After this, I added another function to JWKStore to allow instances to support efficient key lookup. Finally, I observed that key databases are needed for JWE as well as JWS, and further generalised JWKStore to account for this.

Classy optics were an important part of the implementation resulting from this refactoring effort. They were employed in two different ways. First, a Fold provides a read-only, composable interface to the keys in a JWKStore. Second, I used classy lenses to parameterise key lookup over the fields that are common to both JWS and JWE headers. Classy lenses provide the generality we desire and improve readability by documenting the data that can be used during key lookup (and enforcing these restrictions).

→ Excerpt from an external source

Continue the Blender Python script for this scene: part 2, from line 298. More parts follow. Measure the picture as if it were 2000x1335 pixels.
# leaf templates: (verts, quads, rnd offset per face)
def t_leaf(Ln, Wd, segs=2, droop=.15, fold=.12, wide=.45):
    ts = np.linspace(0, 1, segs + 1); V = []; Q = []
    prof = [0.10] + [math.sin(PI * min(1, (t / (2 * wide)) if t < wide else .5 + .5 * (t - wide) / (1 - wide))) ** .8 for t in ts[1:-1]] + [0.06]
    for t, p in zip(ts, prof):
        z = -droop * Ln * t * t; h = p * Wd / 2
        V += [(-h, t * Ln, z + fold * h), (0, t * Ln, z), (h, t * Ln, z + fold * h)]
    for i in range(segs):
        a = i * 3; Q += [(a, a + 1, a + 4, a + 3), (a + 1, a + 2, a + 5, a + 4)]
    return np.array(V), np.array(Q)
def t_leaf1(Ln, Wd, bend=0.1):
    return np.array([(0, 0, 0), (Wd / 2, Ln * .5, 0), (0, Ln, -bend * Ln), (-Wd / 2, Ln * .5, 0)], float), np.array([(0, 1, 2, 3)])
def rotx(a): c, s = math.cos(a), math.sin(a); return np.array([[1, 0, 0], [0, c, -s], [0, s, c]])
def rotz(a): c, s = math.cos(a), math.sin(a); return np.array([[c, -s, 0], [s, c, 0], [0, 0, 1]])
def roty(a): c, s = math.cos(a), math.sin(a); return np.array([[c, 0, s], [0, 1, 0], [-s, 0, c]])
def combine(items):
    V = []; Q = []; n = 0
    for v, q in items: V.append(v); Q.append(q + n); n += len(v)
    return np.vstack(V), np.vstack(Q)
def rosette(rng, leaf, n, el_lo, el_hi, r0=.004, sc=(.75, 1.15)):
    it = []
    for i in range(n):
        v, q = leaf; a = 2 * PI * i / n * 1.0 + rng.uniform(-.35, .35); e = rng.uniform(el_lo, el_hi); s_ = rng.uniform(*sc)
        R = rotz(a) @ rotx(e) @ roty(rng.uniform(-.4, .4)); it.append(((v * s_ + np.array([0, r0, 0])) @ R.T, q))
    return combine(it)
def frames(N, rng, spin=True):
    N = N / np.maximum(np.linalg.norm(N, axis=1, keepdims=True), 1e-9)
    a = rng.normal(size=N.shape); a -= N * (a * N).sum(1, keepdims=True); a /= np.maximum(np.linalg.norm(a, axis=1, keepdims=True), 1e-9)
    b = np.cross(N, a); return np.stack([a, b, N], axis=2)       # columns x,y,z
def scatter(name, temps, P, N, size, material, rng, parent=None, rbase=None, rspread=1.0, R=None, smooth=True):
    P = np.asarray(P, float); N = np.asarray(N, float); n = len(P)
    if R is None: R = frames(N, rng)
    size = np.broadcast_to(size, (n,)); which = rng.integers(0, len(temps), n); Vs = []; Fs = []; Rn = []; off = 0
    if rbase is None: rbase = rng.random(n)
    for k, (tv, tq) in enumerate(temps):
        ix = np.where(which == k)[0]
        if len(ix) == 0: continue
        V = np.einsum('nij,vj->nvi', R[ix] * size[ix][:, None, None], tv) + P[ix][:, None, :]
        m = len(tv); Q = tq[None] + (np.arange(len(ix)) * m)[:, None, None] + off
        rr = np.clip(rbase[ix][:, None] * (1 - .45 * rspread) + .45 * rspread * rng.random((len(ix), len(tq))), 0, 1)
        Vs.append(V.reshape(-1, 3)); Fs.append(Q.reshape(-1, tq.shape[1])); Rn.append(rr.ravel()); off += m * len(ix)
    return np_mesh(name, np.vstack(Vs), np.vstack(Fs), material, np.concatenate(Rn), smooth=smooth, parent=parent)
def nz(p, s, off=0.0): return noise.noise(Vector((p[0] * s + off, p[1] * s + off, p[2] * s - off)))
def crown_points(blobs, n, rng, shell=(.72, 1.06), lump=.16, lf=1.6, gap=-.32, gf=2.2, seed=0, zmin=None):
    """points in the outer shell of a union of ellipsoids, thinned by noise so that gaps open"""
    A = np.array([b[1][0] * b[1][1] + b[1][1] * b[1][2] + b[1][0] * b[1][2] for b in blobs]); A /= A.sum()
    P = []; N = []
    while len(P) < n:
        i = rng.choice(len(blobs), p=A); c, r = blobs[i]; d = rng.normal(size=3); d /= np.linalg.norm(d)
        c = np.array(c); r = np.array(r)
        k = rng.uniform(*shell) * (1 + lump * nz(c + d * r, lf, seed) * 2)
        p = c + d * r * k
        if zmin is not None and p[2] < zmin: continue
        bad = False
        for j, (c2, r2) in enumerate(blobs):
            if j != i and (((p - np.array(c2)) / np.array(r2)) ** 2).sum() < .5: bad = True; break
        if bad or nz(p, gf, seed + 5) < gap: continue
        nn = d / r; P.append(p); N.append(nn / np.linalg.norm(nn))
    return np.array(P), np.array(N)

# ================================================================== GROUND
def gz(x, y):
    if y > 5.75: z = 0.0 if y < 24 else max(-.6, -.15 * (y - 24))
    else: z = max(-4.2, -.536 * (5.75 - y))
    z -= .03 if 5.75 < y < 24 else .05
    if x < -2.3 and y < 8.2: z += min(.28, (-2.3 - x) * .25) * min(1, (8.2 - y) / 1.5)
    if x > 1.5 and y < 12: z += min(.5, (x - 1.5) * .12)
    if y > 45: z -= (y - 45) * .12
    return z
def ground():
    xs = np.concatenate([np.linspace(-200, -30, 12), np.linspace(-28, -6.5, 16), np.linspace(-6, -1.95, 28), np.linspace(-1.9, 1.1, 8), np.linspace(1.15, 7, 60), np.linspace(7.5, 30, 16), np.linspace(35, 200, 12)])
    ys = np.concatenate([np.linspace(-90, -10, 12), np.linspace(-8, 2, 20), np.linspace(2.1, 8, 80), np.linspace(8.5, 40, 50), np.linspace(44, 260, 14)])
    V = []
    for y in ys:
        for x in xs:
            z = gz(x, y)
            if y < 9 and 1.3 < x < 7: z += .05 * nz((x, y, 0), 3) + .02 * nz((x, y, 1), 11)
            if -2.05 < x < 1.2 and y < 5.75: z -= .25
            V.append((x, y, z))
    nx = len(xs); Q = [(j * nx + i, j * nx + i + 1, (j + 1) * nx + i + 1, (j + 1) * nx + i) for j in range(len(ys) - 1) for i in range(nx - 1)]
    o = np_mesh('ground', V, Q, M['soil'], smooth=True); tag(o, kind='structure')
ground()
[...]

Finally I briefly discussed subsequent developments of the key store interface in jose. The important thing to note is that substantive backwards-compatible enhancements were achieved through more generality (polymorphism).

So here are some final take-aways:

• Starting with code that handles a single use case is normal. But you may have to revisit and change that code (especially in libraries).

• When you have to revisit some code to admit more use cases, it is worth having a good think about what other use cases exist. Discovering a more general (polymorphic) interface is preferable to multiple concrete interfaces. There will be less code to document and maintain, less potential confusion for users, and more potential for reuse (more use cases admitted).

• Introducing a type class may let you admit new use cases while preserving backwards compatibility for library users. Further parameterising an existing type class can also achieve this. I have done this many times (in jose and other projects) and have never regretted introducing another type parameter.

• Classy optics enable reuse; more types can be used with the function, including types you didn’t even know about. And they document and enforce the data a function can access, which is helpful when dealing with record types.